Fair Work Impact Topic is explicitly about the company’s own operations – what happens to people working inside your organisation. Standards about fair work in supply chains are covered under the Human Rights Impact Topic. 


JEDI: The equity and inclusion lens across your people and value chain

The Justice, Equity, Diversity & Inclusion (JEDI) Impact Topic guides companies to actively advance JEDI principles within their workplaces and value chains, and address systemic inequities that disadvantage certain groups. JEDI requires companies to:

  • Collect data to understand how experiences and outcomes differ between groups (for example, hiring, promotion, or retention patterns by gender identity or another social identity).

  • Use this information to select targeted actions from a flexible “menu of options” (foundation, workplace, and beyond‑the‑workplace actions), with expectations that increase by company size.


Human Rights: Preventing harm in operations and value chains

The Human Rights Impact Topic asks companies to understand how their operations and value chains may involve negative human rights impacts, and take action to prevent and mitigate them. This topic aligns B Corp Certification with the UN Guiding Principles on Business & Human Rights. 


Put simply:

  • Fair Work defines what good work and a positive culture look like in your company.

  • JEDI ensures that those jobs and cultures are experienced equitably by different groups and brings an equity lens into your value chain.

  • Human Rights ensures your company does not harm people’s rights in your operations and value chains, and that you have robust systems to identify, address, and report on risks and impacts.



Positive or negative impact?

Scope

Focus

Fair Work

Both

Company’s own operations

Providing good quality jobs and positive workplace cultures through clear expectations, fair wage practices, worker feedback in decisions, and monitoring/improving workplace culture. 

Justice, Equity, Diversity & Inclusion

Both (addressing harms from inequity and creating positive JEDI outcomes)

All individuals and communities affected by the company’s own operations and value chain

Advancing justice, equity, diversity, and inclusion by measuring group differences, gathering stakeholder feedback, and implementing actions to create diverse, inclusive workplaces and just, equitable communities. 

Human Rights

Negative impact (preventing, mitigating, and remediating harm)

All individuals and communities affected by the company’s own operations and value chain

Practicing human rights due diligence by identifying salient human rights issues and then addressing human rights impacts in operations and value chains, including via suppliers.


Where the requirements reinforce one another in practice

Beyond this high‑level picture, the most useful connections between these topics are the way that action in one area helps you meet expectations in the others.

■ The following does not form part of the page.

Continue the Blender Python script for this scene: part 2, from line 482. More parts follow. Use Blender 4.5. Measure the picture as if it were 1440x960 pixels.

The links below focus on practical implementation: how concrete steps on data, worker voice, and equity can support compliance (and impact) across Fair Work, JEDI, and Human Rights. 

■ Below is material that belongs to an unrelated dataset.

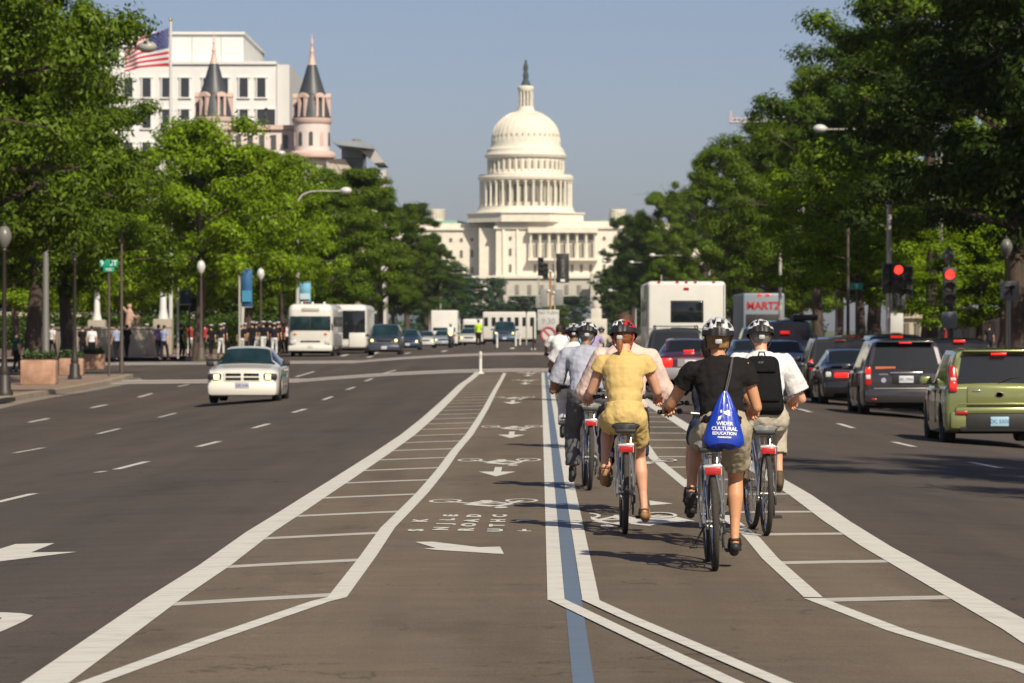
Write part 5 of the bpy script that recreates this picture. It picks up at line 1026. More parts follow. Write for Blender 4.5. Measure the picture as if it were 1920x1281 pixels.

  1. Data and disaggregation: using JEDI tools to strengthen Fair Work and Human Rights

JEDI requires companies to collect and analyse data on workers’ experiences and conditions, and to compare outcomes between different groups (for example, by gender identity or other social identities). In practice, this includes looking at things like wages, perceptions of workplace culture, and patterns in complaints or grievances through a disaggregated lens.

For companies, this means for example: 

  • When working on fair wages (FW2), it is not enough to focus on overall wage structures or a single gender wage gap number. Using JEDI‑style disaggregation, companies should examine who earns what across different social identities and use that insight to shape wage decisions and corrective actions. 

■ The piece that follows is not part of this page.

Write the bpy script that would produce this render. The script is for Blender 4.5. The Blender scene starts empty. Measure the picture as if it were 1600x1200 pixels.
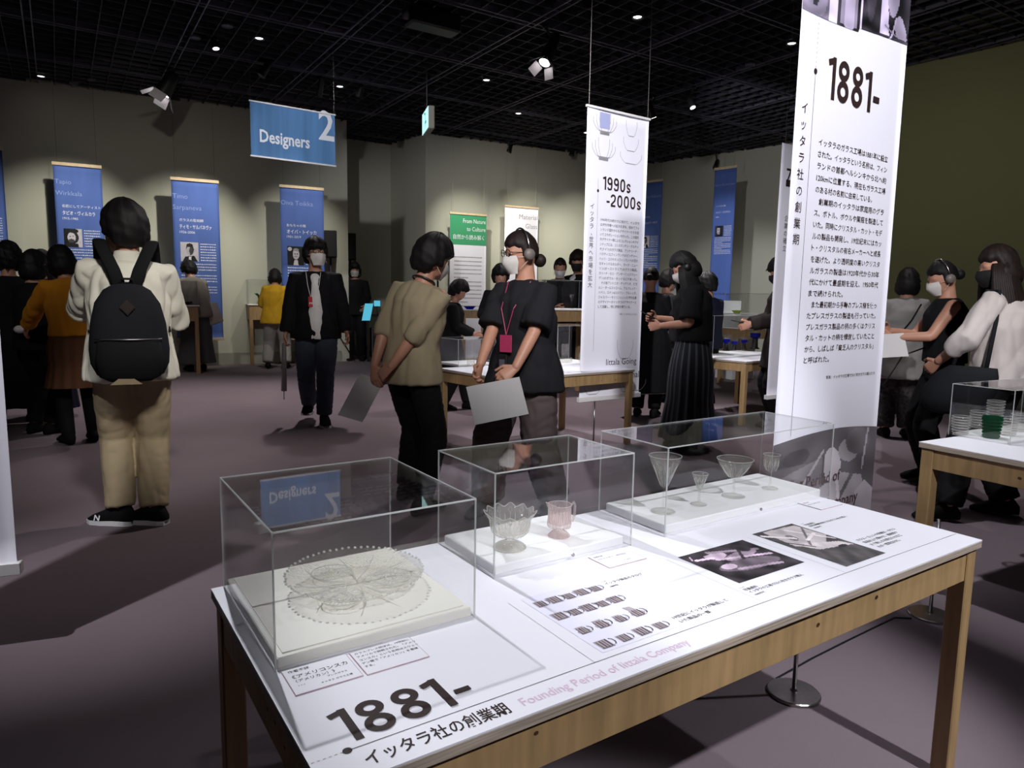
import bpy, math, random
import numpy as np
from mathutils import Vector
random.seed(7); np.random.seed(7)
C = bpy.context.scene.collection
SC = bpy.context.scene
A = np.array

# ------------------------------------------------------------------ camera
FPX, PITCH, ROLL, CAMH = 1088.6, .1224, .0166, 1.3
cp, sp = math.cos(PITCH), math.sin(PITCH); cr, sr = math.cos(ROLL), math.sin(ROLL)
FW = A([0, cp, -sp]); _U = A([0, sp, cp]); _R = A([1., 0, 0])
RT = cr*_R + sr*_U; UP = -sr*_R + cr*_U
CAM = A([0, 0, CAMH])
cd = bpy.data.cameras.new('camera'); cam = bpy.data.objects.new('camera', cd); C.objects.link(cam)
cd.sensor_width = 36; cd.lens = FPX*36/1600; cd.clip_end = 100; cd.clip_start = .05
from mathutils import Matrix
cam.matrix_world = Matrix([[RT[i], UP[i], -FW[i], CAM[i]] for i in range(3)] + [[0, 0, 0, 1]])
SC.camera = cam
def ray(x, y): return FW + RT*(x-800)/FPX - UP*(y-600)/FPX
def at(x, y, z=0.):
    d = ray(x, y); return CAM + d*(z-CAMH)/d[2]
def hgt(px, py, G):
    d = ray(px, py); return CAMH + d[2]*math.hypot(G[0], G[1])/math.hypot(d[0], d[1])
def plane(G, u, px, py):
    n = A([-u[1], u[0], 0]); d = ray(px, py); t = ((A([G[0], G[1], 0])-CAM)@n)/(d@n); P = CAM+d*t
    return float((P[:2]-A(G[:2]))@A(u[:2])), float(P[2])

# ------------------------------------------------------------------ world, exposure
w = bpy.data.worlds.new('world'); SC.world = w; w.use_nodes = True
w.node_tree.nodes['Background'].inputs[0].default_value = (.55, .5, .6, 1)
w.node_tree.nodes['Background'].inputs[1].default_value = .018
SC.view_settings.view_transform = 'Standard'; SC.view_settings.look = 'None'
SC.view_settings.exposure = 0.0; SC.view_settings.gamma = 1.0; SC.view_settings.use_curve_mapping = False
cy = SC.cycles
cy.use_denoising = True; cy.max_bounces = 8; cy.transparent_max_bounces = 40; cy.glossy_bounces = 4
cy.diffuse_bounces = 3; cy.caustics_reflective = False; cy.caustics_refractive = False; cy.sample_clamp_indirect = 4

HC = 4.6                                   # height of the ceiling lattice
def spot(p, tgt, power, ang=40, blend=.5, col=(1, .97, .93), size=.04):
    l = bpy.data.lights.new('lamp', 'SPOT'); l.energy = power; l.spot_size = math.radians(ang); l.spot_blend = blend
    l.color = col; l.shadow_soft_size = size
    o = bpy.data.objects.new('lamp', l); C.objects.link(o); o.location = p
    o.rotation_euler = (Vector(tgt)-Vector(p)).to_track_quat('-Z', 'Y').to_euler()
    return o
COOL = (.93, .95, 1.); WARM2 = (1, .97, .86); ROSE = (1, .93, .92); BAN = (.95, .96, 1.); SOFT = (1., .98, .95)
# (lamp position, target, watts, cone)
LAMPS = [
 ((-1.9, 3.9, 4.3), (-.1, 1.45, .8), 600, 19, COOL),
 ((2.8, -.6, 4.3), (.90, 1.85, .7), 900, 24, COOL),
 ((1.7, -1.8, 4.3), (.05, 1.2, .7), 600, 11, COOL),
 ((4.4, 2.6, 4.3), (1.0, 1.9, .7), 260, 22, COOL),
 ((1.0, -.6, 4.3), (1.35, 2.8, 2.35), 1150, 48, BAN),
 ((.1, 3.0, 4.3), (1.0, 6.3, 2.3), 800, 44, BAN),
 ((-2.5, .5, 4.3), (-1.95, 2.4, 1.3), 520, 30, BAN),
 # washers on the wall banners, standing to their right
 ((-5.6, 9.8, 4.4), (-7.6, 11.8, 1.7), 400, 52, WARM2),
 ((-4.1, 10.9, 4.4), (-6.0, 12.6, 1.7), 430, 52, WARM2),
 ((-2.7, 11.6, 4.4), (-4.3, 13.5, 1.7), 270, 50, WARM2),
 ((-7.3, 8.4, 4.4), (-9.4, 10.8, 1.7), 320, 52, WARM2),
 ((-1.0, 12.9, 4.4), (-.8, 15.3, 2.1), 300, 52, WARM2),
 ((.3, 13.5, 4.4), (.5, 15.8, 2.3), 300, 56, WARM2),
 ((1.6, 13.6, 4.4), (1.7, 16.4, 2.2), 330, 56, WARM2),
 ((2.4, 11.2, 4.4), (4.0, 14.0, 2.1), 300, 46, COOL),
 ((3.3, 9.6, 4.4), (5.0, 13.6, 1.2), 240, 46, COOL),
 # broad fill lamps added to stand in for bounce on the upper walls
 ((.2, 10.6, 4.2), (.3, 15.6, 2.3), 150, 70, WARM2),
 ((2.2, 9.6, 4.2), (5.2, 14.2, 2.3), 170, 70, COOL),
 ((-4.2, 8.2, 4.2), (-6.2, 12.6, 2.2), 45, 76, WARM2),
 ((2.6, 6.0, 4.2), (5.8, 9.8, 2.1), 120, 80, WARM2),
 ((-2.3, 11.9, 4.2), (-3.2, 16.0, 2.0), 9, 70, WARM2),
 # blue sign
 ((-2.6, 5.6, 4.4), (-2.3, 8.3, 3.4), 500, 50, COOL),
 # tables further back
 ((.6, 7.6, 4.4), (.4, 6.1, .7), 420, 36, COOL),
 ((2.0, 9.4, 4.4), (3.0, 7.8, .7), 360, 36, COOL),
 ((1.2, 3.6, 4.4), (2.6, 3.2, .7), 330, 32, COOL),
 ((-3.4, 10.3, 4.4), (-3.9, 12.2, 1.0), 110, 36, WARM2),
 # pools on the carpet, then fill lamps added to brighten the visitors
 ((.3, 6.6, 4.4), (-2.3, 4.3, 0), 280, 56, ROSE),
 ((-2.4, 9.0, 4.4), (-2.6, 8.4, 0), 440, 84, ROSE),
 ((-4.6, 8.6, 4.4), (-5.0, 8.6, 0), 200, 80, ROSE),
 ((1.2, 9.0, 4.4), (1.0, 8.0, 0), 480, 74, ROSE),
 ((3.4, 6.4, 4.4), (3.4, 5.8, 0), 170, 60, ROSE),
 ((.6, -.3, 4.3), (-2.1, 4.1, 1.0), 900, 18, SOFT),
 ((-.2, -1.6, 4.3), (-.1, 4.5, 1.3), 820, 18, SOFT),
 ((1.2, -1.6, 4.3), (3.2, 4.6, 1.2), 480, 13, SOFT),
 ((-.4, 2.2, 4.3), (-2.0, 7.0, 1.4), 420, 15, SOFT),
 ((-3.0, 1.6, 4.3), (-4.5, 6.8, 1.2), 190, 22, SOFT),
]
for p, t, pw, an, cl in LAMPS:
    if pw: spot(p, t, pw, an, 1. if cl in (WARM2, ROSE, BAN, SOFT) else .6, cl, .10 if cl == ROSE else .25 if cl == SOFT else .05)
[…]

  • When working on workplace culture (FW4), average scores or aggregate survey results are only a starting point. Disaggregating this data shows how different groups experience culture differently, and should directly inform the actions a company takes to improve inclusion, safety, and belonging.

In other words, investments in JEDI‑aligned data collection and analysis make Fair Work practices more targeted and effective.


  1. Worker consideration and participation: one set of channels, multiple standards topics 

All three topics require that workers can speak up, be heard, and influence decisions that affect them. Fair Work highlights mechanisms such as unions, works councils, worker committees, meetings, focus groups, and surveys as ways to gather and act on worker feedback. JEDI also relies on discussions and surveys to understand how inclusion and equity are experienced in practice, and to inform JEDI priorities. Purpose & Stakeholder Governance focuses on grievance procedures, while Human Rights reinforces the need for accessible channels where affected stakeholders can raise concerns and seek remedies.


For companies, this creates a clear opportunity: 

  • The same core channels (worker representation mechanisms, worker surveys, and grievance processes) can be designed and strengthened once, then leveraged to meet expectations across Fair Work, JEDI, and Human Rights.

  • Improving these mechanisms (especially independent or collective worker representation and robust grievance and remediation processes) will simultaneously advance compliance and impact under multiple parts of the standards.


  1. Equity and pay: Fair Work on wage practice, JEDI and Human Rights on broader equity impacts

Pay equity is a concrete example of how the topics divide responsibilities while reinforcing each other. 


Fair Work focuses on wage practices themselves – for example, wage structures and scales, analysis and transparency around pay gaps, and specific actions for the lowest‑paid workers. JEDI then pushes companies to ask who benefits from those wage practices, across different social identities, and to address non‑wage aspects of equity such as representation, access to opportunities, and non‑discrimination. Disaggregated wage and workforce data that is collected for JEDI purposes can feed directly into Fair Work pay analyses and decisions. Human Rights connects to both where pay and working conditions create or contribute to rights risks, such as exploitative or abusive conditions in operations or the value chain. 


Issues like gender‑based discrimination can therefore appear simultaneously as:

  • A JEDI concern (for example, unequal access to roles, progression, or safe and inclusive workplaces).

  • A Fair Work concern (for example, gender pay gaps, unequal career progression, harassment, or unsafe conditions).

  • A salient Human Rights issues (for example, where discriminatory or inequitable pay and conditions lead to economic exclusion, exploitation, or abuse).


Taken together, this means that work to strengthen equitable wage structures and transparency under Fair Work, disaggregated equity analysis and action under JEDI, and robust safeguards and remedy under Human Rights will often be addressing the same underlying issues – and progress in one area can significantly advance the others.